- **Directive**: Print exactly those lines that run from the beginning of the data to the line bearing "PI = math.pi", inclusive.

- **Entries supplied**:
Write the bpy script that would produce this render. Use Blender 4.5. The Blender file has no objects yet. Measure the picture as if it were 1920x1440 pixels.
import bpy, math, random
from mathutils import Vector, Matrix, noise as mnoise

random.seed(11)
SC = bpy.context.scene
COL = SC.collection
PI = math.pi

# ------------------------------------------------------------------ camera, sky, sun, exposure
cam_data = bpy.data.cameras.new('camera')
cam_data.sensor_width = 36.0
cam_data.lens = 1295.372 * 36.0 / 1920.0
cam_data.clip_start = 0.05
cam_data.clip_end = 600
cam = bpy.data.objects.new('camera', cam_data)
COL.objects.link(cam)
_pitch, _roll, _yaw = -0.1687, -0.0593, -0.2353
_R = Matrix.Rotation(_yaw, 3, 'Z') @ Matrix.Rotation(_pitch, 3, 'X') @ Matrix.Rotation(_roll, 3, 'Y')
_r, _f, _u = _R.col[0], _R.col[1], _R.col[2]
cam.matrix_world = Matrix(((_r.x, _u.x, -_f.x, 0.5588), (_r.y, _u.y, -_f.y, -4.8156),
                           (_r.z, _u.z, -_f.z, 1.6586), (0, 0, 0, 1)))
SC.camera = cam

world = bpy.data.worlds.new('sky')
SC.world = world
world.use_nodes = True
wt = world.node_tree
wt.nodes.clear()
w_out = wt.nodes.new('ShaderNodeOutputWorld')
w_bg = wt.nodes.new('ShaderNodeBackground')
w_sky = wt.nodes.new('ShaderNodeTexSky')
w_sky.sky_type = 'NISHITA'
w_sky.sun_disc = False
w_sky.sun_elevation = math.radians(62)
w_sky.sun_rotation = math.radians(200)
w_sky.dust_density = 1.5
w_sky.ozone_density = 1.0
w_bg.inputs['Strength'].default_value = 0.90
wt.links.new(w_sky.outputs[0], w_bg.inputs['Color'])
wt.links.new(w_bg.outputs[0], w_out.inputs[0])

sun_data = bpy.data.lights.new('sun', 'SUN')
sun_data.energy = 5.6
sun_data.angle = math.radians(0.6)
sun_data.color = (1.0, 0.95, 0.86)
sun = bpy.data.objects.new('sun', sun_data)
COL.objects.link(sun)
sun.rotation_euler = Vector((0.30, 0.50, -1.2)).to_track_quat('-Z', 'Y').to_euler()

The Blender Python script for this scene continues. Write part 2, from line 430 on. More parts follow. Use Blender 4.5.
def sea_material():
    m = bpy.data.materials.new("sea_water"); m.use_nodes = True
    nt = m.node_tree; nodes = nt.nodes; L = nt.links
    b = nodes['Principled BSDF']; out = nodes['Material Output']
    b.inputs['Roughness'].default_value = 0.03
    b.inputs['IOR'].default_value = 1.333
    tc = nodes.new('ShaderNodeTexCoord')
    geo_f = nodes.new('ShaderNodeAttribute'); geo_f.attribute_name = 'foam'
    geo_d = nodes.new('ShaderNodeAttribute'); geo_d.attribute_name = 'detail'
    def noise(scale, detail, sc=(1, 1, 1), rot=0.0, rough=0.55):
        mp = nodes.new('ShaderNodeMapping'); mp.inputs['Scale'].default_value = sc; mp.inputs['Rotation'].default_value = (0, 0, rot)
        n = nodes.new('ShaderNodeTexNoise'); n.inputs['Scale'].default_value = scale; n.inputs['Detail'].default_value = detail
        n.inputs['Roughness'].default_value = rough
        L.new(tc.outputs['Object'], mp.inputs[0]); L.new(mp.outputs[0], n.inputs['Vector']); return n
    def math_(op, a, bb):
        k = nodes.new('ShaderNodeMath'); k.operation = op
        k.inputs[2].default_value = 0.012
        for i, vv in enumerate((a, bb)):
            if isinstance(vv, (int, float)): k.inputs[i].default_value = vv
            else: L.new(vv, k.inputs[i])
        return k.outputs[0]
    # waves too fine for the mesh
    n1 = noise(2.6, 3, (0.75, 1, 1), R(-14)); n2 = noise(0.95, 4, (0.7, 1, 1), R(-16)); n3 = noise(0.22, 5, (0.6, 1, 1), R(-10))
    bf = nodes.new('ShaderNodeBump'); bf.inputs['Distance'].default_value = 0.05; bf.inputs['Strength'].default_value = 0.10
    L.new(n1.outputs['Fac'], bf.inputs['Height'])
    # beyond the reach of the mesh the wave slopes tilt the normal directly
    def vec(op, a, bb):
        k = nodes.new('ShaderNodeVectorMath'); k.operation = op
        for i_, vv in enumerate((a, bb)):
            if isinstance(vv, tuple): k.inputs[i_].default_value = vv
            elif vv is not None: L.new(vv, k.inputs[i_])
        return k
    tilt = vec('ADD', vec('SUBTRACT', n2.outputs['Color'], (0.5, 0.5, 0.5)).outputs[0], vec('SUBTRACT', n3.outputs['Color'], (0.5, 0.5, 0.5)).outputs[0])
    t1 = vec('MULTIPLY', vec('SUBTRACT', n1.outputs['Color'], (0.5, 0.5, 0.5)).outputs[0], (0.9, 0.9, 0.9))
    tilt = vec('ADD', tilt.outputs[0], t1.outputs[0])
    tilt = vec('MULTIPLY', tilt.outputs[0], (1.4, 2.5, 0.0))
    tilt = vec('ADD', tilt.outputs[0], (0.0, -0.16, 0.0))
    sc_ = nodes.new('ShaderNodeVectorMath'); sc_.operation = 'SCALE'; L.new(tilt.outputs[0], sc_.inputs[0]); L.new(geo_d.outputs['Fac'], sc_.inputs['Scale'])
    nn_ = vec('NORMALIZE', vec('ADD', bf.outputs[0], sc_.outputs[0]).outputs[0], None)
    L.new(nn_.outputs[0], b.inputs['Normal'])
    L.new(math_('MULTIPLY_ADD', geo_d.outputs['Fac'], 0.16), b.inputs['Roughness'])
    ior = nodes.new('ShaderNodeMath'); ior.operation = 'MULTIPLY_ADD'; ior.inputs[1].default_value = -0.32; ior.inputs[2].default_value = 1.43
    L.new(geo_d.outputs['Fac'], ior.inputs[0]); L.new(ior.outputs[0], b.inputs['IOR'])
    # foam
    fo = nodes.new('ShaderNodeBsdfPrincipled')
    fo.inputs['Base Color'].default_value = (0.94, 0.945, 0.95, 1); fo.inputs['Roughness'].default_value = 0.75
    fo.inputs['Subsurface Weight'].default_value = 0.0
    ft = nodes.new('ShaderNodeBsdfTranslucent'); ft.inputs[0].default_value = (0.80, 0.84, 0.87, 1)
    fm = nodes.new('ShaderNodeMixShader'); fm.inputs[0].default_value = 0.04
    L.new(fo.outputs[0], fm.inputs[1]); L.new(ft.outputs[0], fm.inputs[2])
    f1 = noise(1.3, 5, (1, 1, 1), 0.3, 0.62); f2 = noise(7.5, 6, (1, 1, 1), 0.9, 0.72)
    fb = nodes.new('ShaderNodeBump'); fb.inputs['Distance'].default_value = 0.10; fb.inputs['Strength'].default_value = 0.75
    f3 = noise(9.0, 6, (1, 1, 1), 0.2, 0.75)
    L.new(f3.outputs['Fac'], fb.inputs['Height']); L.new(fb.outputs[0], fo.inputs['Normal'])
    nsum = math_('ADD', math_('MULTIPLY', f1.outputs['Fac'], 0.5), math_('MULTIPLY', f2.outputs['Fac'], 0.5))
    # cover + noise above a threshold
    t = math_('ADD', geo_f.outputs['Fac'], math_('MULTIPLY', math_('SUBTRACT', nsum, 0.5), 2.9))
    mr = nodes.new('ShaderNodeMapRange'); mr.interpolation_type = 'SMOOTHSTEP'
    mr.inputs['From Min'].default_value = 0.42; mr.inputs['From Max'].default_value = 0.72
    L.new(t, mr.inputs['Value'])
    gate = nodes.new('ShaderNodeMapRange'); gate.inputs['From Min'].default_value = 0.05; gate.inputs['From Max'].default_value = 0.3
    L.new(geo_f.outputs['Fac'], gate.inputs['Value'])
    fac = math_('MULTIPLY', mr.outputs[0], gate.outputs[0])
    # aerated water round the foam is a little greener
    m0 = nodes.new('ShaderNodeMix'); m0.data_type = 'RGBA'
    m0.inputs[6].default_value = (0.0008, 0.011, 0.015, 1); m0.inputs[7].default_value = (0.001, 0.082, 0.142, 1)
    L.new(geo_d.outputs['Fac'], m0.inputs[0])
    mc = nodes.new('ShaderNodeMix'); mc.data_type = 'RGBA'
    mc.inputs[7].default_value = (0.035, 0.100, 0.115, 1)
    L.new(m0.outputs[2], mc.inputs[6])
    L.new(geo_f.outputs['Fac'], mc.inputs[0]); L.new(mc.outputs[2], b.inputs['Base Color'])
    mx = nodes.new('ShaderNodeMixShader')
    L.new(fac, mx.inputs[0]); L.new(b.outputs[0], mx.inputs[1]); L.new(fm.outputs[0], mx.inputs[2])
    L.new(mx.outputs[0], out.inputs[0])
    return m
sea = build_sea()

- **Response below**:
Write the bpy script that would produce this render. Use Blender 4.5. The Blender file has no objects yet. Measure the picture as if it were 1920x1440 pixels.
import bpy, math, random
from mathutils import Vector, Matrix, noise as mnoise

random.seed(11)
SC = bpy.context.scene
COL = SC.collection
PI = math.pi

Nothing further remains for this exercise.